** What is expected **
Reproduce, character for character, the entries from their opening line through the line with "S.view_settings.look = 'None'".

[Scene modeling code data]
###

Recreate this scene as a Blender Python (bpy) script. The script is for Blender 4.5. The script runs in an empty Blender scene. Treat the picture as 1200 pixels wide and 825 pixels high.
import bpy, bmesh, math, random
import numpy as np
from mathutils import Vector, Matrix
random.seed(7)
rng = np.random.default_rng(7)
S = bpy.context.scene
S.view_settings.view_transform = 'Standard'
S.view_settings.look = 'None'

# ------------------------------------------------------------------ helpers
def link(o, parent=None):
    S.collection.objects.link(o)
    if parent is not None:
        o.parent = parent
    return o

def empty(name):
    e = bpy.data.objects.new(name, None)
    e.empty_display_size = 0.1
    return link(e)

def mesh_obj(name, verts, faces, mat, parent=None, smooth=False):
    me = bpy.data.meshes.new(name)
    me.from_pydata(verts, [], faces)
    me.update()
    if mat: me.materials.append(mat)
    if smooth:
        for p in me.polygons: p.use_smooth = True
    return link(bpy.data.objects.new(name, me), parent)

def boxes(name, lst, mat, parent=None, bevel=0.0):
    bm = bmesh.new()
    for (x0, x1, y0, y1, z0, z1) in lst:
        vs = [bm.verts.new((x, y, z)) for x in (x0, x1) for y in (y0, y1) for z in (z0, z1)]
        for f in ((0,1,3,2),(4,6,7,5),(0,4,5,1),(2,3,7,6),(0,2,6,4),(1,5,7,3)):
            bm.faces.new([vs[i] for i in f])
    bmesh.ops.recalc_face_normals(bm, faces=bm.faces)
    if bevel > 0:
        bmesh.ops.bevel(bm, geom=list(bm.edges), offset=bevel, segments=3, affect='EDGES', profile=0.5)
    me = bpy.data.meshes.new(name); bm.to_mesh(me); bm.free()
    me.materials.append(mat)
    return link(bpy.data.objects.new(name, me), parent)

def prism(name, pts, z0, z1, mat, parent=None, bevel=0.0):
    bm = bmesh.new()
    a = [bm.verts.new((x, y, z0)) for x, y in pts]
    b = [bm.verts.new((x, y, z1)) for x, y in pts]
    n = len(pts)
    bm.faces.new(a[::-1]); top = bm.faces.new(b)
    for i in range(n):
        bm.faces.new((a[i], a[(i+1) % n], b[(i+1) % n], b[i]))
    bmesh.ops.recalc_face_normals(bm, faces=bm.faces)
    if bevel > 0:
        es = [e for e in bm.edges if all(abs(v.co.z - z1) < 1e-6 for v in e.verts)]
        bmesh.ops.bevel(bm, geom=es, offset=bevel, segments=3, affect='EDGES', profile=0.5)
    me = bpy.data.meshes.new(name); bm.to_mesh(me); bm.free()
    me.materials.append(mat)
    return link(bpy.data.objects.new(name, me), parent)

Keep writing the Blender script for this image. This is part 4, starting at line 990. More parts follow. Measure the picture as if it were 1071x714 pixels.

###

** Correct output **
Recreate this scene as a Blender Python (bpy) script. The script is for Blender 4.5. The script runs in an empty Blender scene. Treat the picture as 1200 pixels wide and 825 pixels high.
import bpy, bmesh, math, random
import numpy as np
from mathutils import Vector, Matrix
random.seed(7)
rng = np.random.default_rng(7)
S = bpy.context.scene
S.view_settings.view_transform = 'Standard'
S.view_settings.look = 'None'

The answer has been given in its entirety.